*** Material provided ***

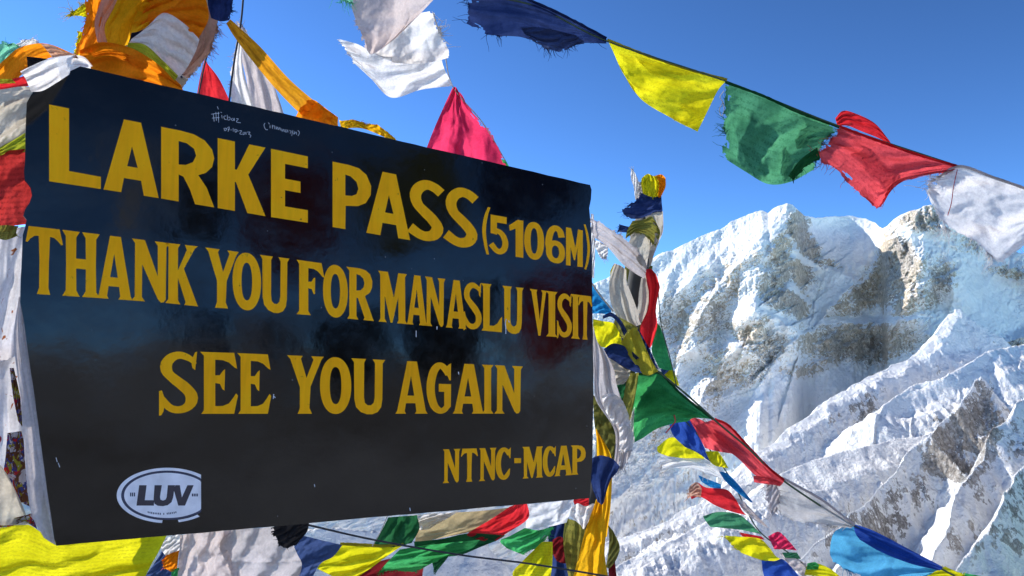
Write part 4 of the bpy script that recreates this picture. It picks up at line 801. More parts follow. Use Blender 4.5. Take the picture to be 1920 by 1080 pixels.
cloth('scarf', 'frayed yellow tuft sticking out left of the wrapped pole', 'scarf', gL, YEL, [[(134, 24), (146, 14), (162, 4)], [(132, 30), (150, 30), (164, 34)]], A_ + .02, n=(18, 12), amp=.004, seed=21, fray='lt', frn=22, flen=16)
cloth('scarf', 'frayed bright fringe low on the left side of the wrapped pole', 'scarf', gL, YEL, [[(146, 58), (155, 60)], [(144, 80), (156, 84)], [(138, 104), (150, 104)]], A_ + .015, n=(10, 20), amp=.003, seed=47, fray='l', frn=24, flen=8)
cloth('scarf', 'peach silk strip between orange and golden yellow on the left pole', 'scarf', gL, PEACH, [[(196, -16), (215, -16), (240, -16)], [(178, 38), (192, 42), (206, 42)], [(182, 78), (192, 84), (206, 84)]], A_ - .012, amp=.004, folds=(1.5, .2, .3), seed=22, bulge=.015)
cloth('scarf', 'golden yellow silk band hanging down the front of the left pole', 'scarf', gL, ORGY, [[(228, -16), (262, -16), (300, -16)], [(208, 24), (236, 30), (268, 20)], [(196, 52), (224, 58), (252, 46)], [(202, 82), (222, 88), (240, 84)]], A_ - .02, amp=.005, folds=(1.8, .2, .5), seed=23, bulge=.03)
cloth('scarf', 'broad orange scarf across the upper right of the wrapped left pole', 'scarf', gL, ORG, [[(282, -18), (330, -22), (382, -16)], [(272, 12), (335, 6), (391, 20)], [(262, 46), (318, 26), (389, 42)], [(300, 30), (338, 48), (371, 74)]], A_ - .03, amp=.009, folds=(4, 1.1, .2), seed=24, bulge=.04, n=(50, 36))
cloth('scarf', 'saffron fold tucked between the golden band and the white wraps', 'scarf', gL, ORGY, [[(262, 2), (285, 6), (306, 12)], [(252, 36), (272, 34), (300, 28)], [(244, 62), (262, 58), (284, 46)]], A_ - .028, n=(22, 20), amp=.007, folds=(3, .9, .1), seed=25, bulge=.01)
cloth('scarf', 'white scarf in three broad folds round the left pole', 'scarf', gL, WHT, [[(278, 48), (308, 24), (345, 44), (374, 74)], [(262, 62), (295, 50), (332, 72), (366, 98)], [(248, 72), (280, 74), (318, 104), (350, 128)], [(242, 80), (276, 88), (308, 118), (336, 146)]], A_ - .035, amp=.011, folds=(3.2, 1.5, .3), seed=26, bulge=.05, n=(44, 44))
cloth('scarf', 'small navy scrap in a gap between the wraps of the left pole', 'scarf', gL, NAVY, [[(248, 58), (285, 54)], [(240, 80), (262, 68)]], A_ - .012, n=(12, 8), amp=.002, seed=27)
cloth('scarf', 'lime green band with a pale border under the white folds', 'scarf', gL, LIME, [[(240, 80), (272, 84), (306, 114), (334, 142)], [(238, 92), (262, 98), (298, 122), (328, 152)]], A_ - .045, n=(40, 14), amp=.005, folds=(2, 1.5, .1), seed=28, bulge=.05)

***

What is required
Your task is to reproduce all of the material exactly. The pictures stay out.

Solution for this problem
Write part 4 of the bpy script that recreates this picture. It picks up at line 801. More parts follow. Use Blender 4.5. Take the picture to be 1920 by 1080 pixels.
cloth('scarf', 'frayed yellow tuft sticking out left of the wrapped pole', 'scarf', gL, YEL, [[(134, 24), (146, 14), (162, 4)], [(132, 30), (150, 30), (164, 34)]], A_ + .02, n=(18, 12), amp=.004, seed=21, fray='lt', frn=22, flen=16)
cloth('scarf', 'frayed bright fringe low on the left side of the wrapped pole', 'scarf', gL, YEL, [[(146, 58), (155, 60)], [(144, 80), (156, 84)], [(138, 104), (150, 104)]], A_ + .015, n=(10, 20), amp=.003, seed=47, fray='l', frn=24, flen=8)
cloth('scarf', 'peach silk strip between orange and golden yellow on the left pole', 'scarf', gL, PEACH, [[(196, -16), (215, -16), (240, -16)], [(178, 38), (192, 42), (206, 42)], [(182, 78), (192, 84), (206, 84)]], A_ - .012, amp=.004, folds=(1.5, .2, .3), seed=22, bulge=.015)
cloth('scarf', 'golden yellow silk band hanging down the front of the left pole', 'scarf', gL, ORGY, [[(228, -16), (262, -16), (300, -16)], [(208, 24), (236, 30), (268, 20)], [(196, 52), (224, 58), (252, 46)], [(202, 82), (222, 88), (240, 84)]], A_ - .02, amp=.005, folds=(1.8, .2, .5), seed=23, bulge=.03)
cloth('scarf', 'broad orange scarf across the upper right of the wrapped left pole', 'scarf', gL, ORG, [[(282, -18), (330, -22), (382, -16)], [(272, 12), (335, 6), (391, 20)], [(262, 46), (318, 26), (389, 42)], [(300, 30), (338, 48), (371, 74)]], A_ - .03, amp=.009, folds=(4, 1.1, .2), seed=24, bulge=.04, n=(50, 36))
cloth('scarf', 'saffron fold tucked between the golden band and the white wraps', 'scarf', gL, ORGY, [[(262, 2), (285, 6), (306, 12)], [(252, 36), (272, 34), (300, 28)], [(244, 62), (262, 58), (284, 46)]], A_ - .028, n=(22, 20), amp=.007, folds=(3, .9, .1), seed=25, bulge=.01)
cloth('scarf', 'white scarf in three broad folds round the left pole', 'scarf', gL, WHT, [[(278, 48), (308, 24), (345, 44), (374, 74)], [(262, 62), (295, 50), (332, 72), (366, 98)], [(248, 72), (280, 74), (318, 104), (350, 128)], [(242, 80), (276, 88), (308, 118), (336, 146)]], A_ - .035, amp=.011, folds=(3.2, 1.5, .3), seed=26, bulge=.05, n=(44, 44))
cloth('scarf', 'small navy scrap in a gap between the wraps of the left pole', 'scarf', gL, NAVY, [[(248, 58), (285, 54)], [(240, 80), (262, 68)]], A_ - .012, n=(12, 8), amp=.002, seed=27)
cloth('scarf', 'lime green band with a pale border under the white folds', 'scarf', gL, LIME, [[(240, 80), (272, 84), (306, 114), (334, 142)], [(238, 92), (262, 98), (298, 122), (328, 152)]], A_ - .045, n=(40, 14), amp=.005, folds=(2, 1.5, .1), seed=28, bulge=.05)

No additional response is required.